Introdujo en Francia la filosofía de Newton con una prosa fácil y brillante. Se negó a resolver los grandes problemas metafísicos y con su espíritu agudo trató todos los problemas que sufría el pueblo en su época. Fue el principal impulsor y representante del Siglo de las luces. Según Voltaire, una política fuerte es la salvaguardia de la libertad. No cree en la igualdad y le parece beneficiosa la jerarquía social.

Considera la educación como fundamental para el progreso, pero no debe generalizarse. En religión es deísta, es decir, cree en un Ser Supremo, pero lo relega a la función de Creador o primer motor de la existencia. Es además, profundamente anticlerical («hay que tener una religión y no creer en los sacerdotes), partidario de las reformas administrativas y civiles (prohibición de la tortura, de la pena de muerte y de las detenciones arbitrarias; mejora de los repartos de impuestos; unidad legislativa y supresión de aduanas interiores). En sus obras Ensayo sobre las costumbres y el espíritu de las naciones y el Diccionario filosófico ataca los grandes principios de la época y combate el despotismo y la autoridad.

Tanto Montesquieu como Voltaire representaban la tendencia racionalista de los ilustrados, pero se produjo también una reacción de carácter naturalista, cuyo representante en Francia más destacado fue Jean-Jacques Rousseau. La personalidad ardiente y apasionada de Rousseau le llevó a desdeñar los principios fríos y racionalistas de sus antecesores ilustrados.

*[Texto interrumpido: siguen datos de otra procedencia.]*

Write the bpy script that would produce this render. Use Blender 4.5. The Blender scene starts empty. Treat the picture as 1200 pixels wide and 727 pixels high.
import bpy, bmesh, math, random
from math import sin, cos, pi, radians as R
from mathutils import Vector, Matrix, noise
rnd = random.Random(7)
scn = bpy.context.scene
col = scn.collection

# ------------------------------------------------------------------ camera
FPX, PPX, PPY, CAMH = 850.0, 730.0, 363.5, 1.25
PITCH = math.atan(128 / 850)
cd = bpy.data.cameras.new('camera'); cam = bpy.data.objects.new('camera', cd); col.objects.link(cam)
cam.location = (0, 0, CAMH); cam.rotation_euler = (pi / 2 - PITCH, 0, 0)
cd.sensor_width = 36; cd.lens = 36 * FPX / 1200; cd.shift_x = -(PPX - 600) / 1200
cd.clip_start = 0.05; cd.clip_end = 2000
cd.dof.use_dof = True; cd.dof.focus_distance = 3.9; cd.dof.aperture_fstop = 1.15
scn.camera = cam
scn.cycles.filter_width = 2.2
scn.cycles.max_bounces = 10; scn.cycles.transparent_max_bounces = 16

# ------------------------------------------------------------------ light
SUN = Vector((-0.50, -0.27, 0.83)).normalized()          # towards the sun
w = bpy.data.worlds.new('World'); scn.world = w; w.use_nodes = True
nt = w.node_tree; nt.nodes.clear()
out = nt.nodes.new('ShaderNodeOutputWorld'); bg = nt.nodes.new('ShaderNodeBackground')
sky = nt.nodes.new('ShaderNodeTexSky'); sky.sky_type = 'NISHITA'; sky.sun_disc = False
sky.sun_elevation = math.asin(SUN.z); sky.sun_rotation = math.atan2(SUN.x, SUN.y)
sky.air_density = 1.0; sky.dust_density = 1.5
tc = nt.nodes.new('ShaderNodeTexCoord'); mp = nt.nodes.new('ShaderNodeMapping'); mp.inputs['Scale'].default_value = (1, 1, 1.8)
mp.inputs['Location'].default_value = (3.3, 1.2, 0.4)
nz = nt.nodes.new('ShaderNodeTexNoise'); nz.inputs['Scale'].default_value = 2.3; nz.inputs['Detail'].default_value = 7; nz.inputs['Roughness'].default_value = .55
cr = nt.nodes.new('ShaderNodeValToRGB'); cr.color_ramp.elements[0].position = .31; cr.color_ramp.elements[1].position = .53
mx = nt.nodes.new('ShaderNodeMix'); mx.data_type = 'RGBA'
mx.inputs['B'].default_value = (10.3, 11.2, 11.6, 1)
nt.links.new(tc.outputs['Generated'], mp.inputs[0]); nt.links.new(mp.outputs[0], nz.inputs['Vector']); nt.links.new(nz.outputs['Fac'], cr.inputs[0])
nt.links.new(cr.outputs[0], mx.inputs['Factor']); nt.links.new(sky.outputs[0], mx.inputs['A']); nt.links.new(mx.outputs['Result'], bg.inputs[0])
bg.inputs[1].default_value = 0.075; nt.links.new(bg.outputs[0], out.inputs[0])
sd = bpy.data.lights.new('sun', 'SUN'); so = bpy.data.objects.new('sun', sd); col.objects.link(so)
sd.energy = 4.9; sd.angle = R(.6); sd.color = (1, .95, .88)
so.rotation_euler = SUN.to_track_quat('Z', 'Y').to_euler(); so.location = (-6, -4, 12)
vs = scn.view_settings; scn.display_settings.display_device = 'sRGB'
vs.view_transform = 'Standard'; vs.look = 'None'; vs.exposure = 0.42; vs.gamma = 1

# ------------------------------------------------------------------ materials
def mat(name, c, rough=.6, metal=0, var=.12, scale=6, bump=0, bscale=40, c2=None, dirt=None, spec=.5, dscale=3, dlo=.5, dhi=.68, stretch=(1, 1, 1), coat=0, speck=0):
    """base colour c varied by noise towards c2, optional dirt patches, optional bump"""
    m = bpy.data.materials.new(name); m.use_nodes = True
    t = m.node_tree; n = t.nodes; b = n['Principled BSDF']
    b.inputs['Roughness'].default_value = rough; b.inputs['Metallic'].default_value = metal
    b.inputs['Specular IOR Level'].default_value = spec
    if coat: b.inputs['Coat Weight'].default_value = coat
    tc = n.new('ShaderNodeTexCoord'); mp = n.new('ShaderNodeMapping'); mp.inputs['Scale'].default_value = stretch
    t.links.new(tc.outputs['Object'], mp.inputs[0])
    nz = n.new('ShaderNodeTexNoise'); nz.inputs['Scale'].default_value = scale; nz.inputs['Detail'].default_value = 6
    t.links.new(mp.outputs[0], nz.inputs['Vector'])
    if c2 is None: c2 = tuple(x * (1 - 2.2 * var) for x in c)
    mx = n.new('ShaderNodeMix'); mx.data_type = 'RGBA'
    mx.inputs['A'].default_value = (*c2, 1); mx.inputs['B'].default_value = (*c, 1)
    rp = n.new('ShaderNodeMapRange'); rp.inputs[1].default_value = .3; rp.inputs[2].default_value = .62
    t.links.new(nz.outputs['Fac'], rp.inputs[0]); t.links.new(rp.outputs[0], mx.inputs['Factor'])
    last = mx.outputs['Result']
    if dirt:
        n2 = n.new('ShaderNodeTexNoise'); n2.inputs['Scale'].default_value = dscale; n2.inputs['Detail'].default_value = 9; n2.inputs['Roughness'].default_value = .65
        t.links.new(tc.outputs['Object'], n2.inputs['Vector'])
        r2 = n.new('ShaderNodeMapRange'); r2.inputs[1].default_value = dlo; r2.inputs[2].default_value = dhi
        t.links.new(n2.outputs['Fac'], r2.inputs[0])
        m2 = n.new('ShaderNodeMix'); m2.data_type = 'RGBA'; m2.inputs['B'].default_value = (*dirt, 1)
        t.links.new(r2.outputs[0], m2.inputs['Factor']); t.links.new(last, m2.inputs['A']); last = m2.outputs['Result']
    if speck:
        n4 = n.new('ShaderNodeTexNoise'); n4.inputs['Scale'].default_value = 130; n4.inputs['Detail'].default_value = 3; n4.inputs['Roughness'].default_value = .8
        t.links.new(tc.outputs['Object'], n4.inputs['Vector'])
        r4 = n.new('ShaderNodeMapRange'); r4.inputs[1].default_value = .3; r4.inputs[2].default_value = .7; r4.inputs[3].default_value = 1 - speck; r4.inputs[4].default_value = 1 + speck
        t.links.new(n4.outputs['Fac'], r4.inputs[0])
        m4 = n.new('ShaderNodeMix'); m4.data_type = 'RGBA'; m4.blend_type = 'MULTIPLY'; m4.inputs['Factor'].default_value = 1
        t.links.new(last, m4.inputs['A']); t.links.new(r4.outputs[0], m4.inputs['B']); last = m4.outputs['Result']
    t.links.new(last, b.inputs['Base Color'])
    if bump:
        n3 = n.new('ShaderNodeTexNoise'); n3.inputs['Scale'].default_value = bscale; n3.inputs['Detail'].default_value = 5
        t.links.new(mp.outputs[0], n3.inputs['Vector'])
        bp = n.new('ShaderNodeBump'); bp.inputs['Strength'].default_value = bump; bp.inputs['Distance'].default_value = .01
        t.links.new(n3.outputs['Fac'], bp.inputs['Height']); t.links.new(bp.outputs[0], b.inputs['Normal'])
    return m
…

Las primeras obras de este pensador que alcanzaron la fama fueron las de carácter social y pedagógico: Nueva Eloísa y Emilio, en las que exponía la virtud de un retorno a la naturaleza, desplegando las naturales cualidades humanas del amor, generosidad y piedad, y abandonando la educación intelectualista por otra basada en los conocimientos físico naturales y artísticos.

Sus opiniones religiosas son menos audaces que las de Voltaire y Diderot, no así sus ideas políticas, que expone en El discurso sobre la desigualdad y en El contrato social. El ser humano, para Rousseau, es naturalmente bueno, pero la civilización lo corrompe. La iniquidad comenzó con el primero que dijo "eso es mío", dando origen a la propiedad, y con ella a esta sociedad. El "Contrato" es un pacto que garantiza la igualdad de la sociedad civil, desigual a causa del primer pacto inocuo. Este contrato social consiste en el pasaje de la sociedad civil a una república, donde la sociedad es al mismo tiempo súbdita y ciudadana. Es ciudadana en el sentido en que constituye la soberanía; es decir, dejando de lado los intereses particulares de cada individuo y apelando a la voluntad general del pueblo. Es entonces que se proclaman leyes generales y se conforma el poder legislativo, poder soberano de esta república. La sociedad es asimismo súbdita, ya que todos tienen la obligación de obedecer estas leyes. Esta doble función de la sociedad apela a la soberanía del pueblo, ya que no hay mayor autonomía que el seguimiento estricto de leyes impuestas por uno mismo. Sin embargo, para el buen ejercicio de estas leyes, es necesario un gobierno que las ejecute. De esta necesidad nace el poder ejecutivo, que se somete al poder legislativo (es decir, al pueblo), y actúa en sintonía a estas leyes. Rousseau no explícita la mejor forma de gobierno, simplemente afirma que este debe ser inversamente proporcional al tamaño de la población. Es decir, democracias para estados pequeños, aristocracias para estados intermedios, y monarquías para los grandes estados.